Police wrangling with balancing privacy issues and body cameras

Police wrangling with balancing privacy issues and body cameras

SPOKANE, Wash. - Earlier this week, 17 Spokane police officers started wearing body cameras, however the department is holding off outfitting all officers until it resolves some thorny issues about how much of that video should be made public.

At least once a month, the Spokane Police Department is called to the Monroe Street Bridge to deal with someone who's contemplating jumping off. The question is, should negotiations with that person be recorded and if so, should the public be able to see what happens next?

Washington is a two party consent state so technically the officers contacting this despondent man would have to inform him that they were recording his plight with body cams.

"Could we exacerbate that crisis mode by saying we have to record this? Do we potentially escalate the situation? Do we push people over the edge," Spokane Police Chief Frank Straub said.

Another concern about the body cams is does the public have the right to refuse permission to be recorded? What about eyewitnesses at crime scenes? Should police be able to protect their identity?
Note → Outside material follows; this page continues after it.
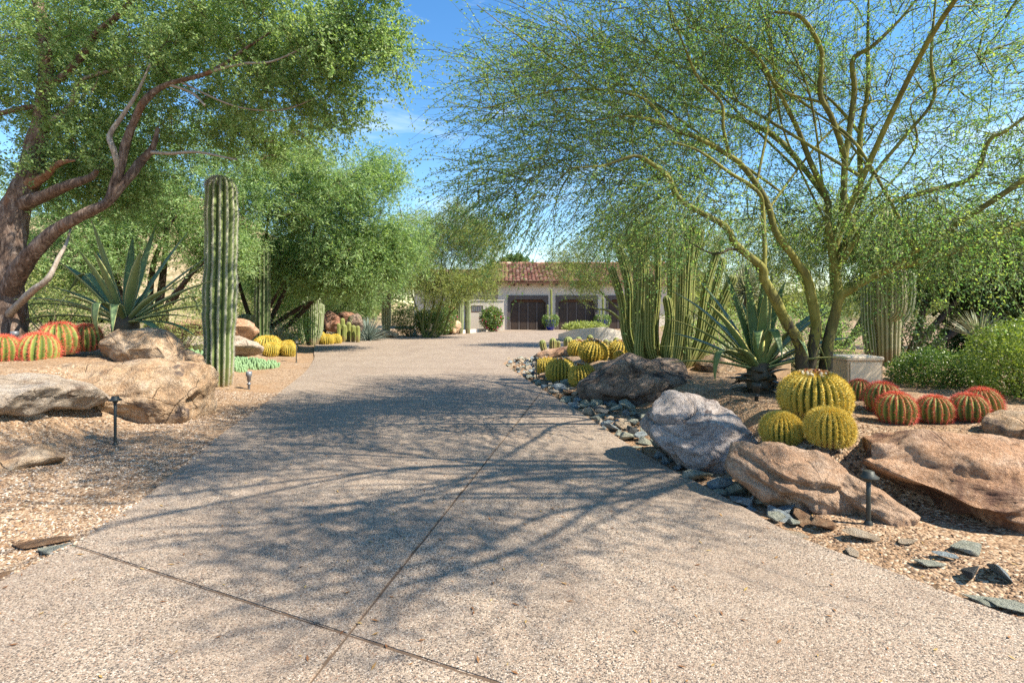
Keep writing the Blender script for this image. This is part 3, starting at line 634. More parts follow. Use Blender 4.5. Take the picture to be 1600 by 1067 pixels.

"That's an issue we're now looking at from a legal perspective," Straub said. "Do I, as a police officer, have a right to override your denial of me recording the conversation with you?"
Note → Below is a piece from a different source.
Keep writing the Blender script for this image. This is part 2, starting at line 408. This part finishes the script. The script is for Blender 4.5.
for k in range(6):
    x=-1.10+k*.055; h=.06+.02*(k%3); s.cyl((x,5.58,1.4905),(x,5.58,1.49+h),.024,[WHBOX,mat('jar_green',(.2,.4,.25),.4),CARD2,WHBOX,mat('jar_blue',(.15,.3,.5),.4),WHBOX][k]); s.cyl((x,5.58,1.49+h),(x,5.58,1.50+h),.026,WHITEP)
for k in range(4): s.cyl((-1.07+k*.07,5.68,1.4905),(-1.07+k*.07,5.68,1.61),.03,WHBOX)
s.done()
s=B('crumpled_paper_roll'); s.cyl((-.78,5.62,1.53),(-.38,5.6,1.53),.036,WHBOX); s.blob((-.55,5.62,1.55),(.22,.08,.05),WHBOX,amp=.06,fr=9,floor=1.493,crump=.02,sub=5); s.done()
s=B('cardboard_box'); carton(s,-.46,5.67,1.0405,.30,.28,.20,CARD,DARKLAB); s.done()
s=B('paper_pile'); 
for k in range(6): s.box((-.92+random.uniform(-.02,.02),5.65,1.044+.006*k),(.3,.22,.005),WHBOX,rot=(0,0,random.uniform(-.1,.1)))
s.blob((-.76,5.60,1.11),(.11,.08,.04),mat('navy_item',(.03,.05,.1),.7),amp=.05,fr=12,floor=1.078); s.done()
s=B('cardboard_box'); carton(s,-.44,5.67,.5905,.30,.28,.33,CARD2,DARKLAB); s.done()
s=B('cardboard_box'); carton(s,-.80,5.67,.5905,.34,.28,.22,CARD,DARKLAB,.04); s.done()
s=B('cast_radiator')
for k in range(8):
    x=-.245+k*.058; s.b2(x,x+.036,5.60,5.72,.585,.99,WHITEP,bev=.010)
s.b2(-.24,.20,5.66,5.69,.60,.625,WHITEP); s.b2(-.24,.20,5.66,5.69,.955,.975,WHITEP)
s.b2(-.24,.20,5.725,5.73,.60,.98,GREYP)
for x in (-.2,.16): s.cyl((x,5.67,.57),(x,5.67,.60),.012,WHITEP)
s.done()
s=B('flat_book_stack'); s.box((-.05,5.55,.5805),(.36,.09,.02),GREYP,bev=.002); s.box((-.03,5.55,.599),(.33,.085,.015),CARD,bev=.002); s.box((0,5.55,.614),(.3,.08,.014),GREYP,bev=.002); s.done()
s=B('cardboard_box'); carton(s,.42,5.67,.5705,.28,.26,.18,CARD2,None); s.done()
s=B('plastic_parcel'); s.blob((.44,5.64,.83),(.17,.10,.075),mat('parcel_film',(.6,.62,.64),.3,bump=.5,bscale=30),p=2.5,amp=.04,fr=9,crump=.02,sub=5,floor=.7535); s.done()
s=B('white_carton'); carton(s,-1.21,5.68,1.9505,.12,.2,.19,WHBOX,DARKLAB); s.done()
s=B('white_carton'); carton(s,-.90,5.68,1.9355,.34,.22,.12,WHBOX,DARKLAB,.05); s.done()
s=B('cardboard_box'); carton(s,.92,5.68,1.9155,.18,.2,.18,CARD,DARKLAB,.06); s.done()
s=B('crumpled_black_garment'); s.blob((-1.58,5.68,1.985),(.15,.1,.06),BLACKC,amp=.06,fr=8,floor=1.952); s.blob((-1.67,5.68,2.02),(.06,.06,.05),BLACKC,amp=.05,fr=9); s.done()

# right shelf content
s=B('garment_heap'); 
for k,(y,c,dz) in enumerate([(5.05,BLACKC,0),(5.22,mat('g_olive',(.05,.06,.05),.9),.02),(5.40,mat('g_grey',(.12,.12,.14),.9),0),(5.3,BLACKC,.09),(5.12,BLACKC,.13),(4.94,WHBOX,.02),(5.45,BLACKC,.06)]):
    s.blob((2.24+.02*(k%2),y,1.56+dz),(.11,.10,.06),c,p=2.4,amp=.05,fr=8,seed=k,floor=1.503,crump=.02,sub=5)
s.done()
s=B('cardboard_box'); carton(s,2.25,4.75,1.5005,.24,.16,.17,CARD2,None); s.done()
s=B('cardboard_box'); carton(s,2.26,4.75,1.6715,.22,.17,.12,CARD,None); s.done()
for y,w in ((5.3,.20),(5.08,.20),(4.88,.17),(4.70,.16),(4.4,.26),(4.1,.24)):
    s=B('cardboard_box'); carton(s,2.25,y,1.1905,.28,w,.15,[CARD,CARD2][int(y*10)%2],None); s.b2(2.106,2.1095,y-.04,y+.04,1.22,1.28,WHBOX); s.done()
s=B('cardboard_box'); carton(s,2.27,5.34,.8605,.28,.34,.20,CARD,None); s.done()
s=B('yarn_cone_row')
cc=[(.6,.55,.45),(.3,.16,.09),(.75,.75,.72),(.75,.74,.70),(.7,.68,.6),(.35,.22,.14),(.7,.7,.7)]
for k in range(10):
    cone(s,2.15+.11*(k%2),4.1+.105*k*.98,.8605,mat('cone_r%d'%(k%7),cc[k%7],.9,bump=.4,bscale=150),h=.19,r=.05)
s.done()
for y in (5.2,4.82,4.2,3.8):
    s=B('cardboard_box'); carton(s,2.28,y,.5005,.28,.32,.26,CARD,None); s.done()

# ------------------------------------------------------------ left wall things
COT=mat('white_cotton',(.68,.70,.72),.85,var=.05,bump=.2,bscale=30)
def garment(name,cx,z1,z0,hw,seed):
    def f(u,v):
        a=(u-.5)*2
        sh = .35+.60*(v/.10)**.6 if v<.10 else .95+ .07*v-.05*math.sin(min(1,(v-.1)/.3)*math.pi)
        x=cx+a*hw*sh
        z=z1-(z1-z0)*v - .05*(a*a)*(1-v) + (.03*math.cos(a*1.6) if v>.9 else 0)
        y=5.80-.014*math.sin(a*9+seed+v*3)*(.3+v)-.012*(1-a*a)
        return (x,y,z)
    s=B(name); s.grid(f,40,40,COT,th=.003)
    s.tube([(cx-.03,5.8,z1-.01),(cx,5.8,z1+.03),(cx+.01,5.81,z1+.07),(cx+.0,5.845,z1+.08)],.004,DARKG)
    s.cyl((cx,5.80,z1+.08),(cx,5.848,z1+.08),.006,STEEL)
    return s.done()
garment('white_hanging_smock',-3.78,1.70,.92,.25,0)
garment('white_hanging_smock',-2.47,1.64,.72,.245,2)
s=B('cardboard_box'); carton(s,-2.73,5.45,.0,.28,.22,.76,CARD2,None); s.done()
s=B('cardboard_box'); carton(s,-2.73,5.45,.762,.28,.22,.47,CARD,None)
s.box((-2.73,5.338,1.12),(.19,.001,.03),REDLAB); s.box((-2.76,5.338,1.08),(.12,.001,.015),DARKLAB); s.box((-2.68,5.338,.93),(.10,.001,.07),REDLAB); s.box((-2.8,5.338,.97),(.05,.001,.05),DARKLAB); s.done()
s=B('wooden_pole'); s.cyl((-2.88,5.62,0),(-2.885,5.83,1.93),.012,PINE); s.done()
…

Washington state also has some of the most liberal public records requests laws in the county. The news media can even get access to video interrogations before they go to court. So if a man jumps off a bridge, should the public be able to see it in a body cam video? What about when police tell the victim's family he's dead?
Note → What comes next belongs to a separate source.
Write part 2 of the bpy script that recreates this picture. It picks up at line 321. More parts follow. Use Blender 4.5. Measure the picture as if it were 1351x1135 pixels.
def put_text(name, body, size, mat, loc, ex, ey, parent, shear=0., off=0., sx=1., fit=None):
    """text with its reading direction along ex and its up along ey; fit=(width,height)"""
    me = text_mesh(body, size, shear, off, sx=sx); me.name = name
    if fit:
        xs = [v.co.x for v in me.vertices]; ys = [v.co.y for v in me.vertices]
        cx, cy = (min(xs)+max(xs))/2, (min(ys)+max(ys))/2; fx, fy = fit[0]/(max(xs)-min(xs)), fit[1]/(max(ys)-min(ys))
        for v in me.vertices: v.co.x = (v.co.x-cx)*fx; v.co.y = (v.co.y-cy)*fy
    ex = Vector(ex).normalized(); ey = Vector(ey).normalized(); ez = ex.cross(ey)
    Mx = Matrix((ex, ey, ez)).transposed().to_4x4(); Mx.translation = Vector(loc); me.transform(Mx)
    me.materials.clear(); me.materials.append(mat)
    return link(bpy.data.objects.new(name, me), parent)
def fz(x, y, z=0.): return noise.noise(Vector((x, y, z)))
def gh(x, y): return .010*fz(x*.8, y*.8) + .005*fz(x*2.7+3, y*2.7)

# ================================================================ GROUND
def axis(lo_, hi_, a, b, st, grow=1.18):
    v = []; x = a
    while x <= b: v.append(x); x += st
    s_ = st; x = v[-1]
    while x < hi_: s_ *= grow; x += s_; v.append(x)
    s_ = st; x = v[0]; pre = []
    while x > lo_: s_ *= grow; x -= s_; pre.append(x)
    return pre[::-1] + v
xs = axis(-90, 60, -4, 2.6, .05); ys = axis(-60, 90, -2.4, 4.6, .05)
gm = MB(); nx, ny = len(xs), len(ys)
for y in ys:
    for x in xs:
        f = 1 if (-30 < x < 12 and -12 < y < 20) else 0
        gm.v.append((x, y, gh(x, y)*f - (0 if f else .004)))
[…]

"Death notifications, are we exposing people, in a time of sadness, in crisis, their reaction to that notification, does that become public? And should it become public," Straub asked.

Straub did not wait to get answers to those questions before putting 17 body cams out in the field, but he plans to spend the next three month gathering input from the community, including public demonstrations of what this new hardware can see but also the action it might miss.

The police department will hold a town hall meeting where you can see those body cams at work and and help shape the policy that will guide their use on Oct. 30 at 5:30 p.m. at Cataldo Hall on the Gonzaga University campus.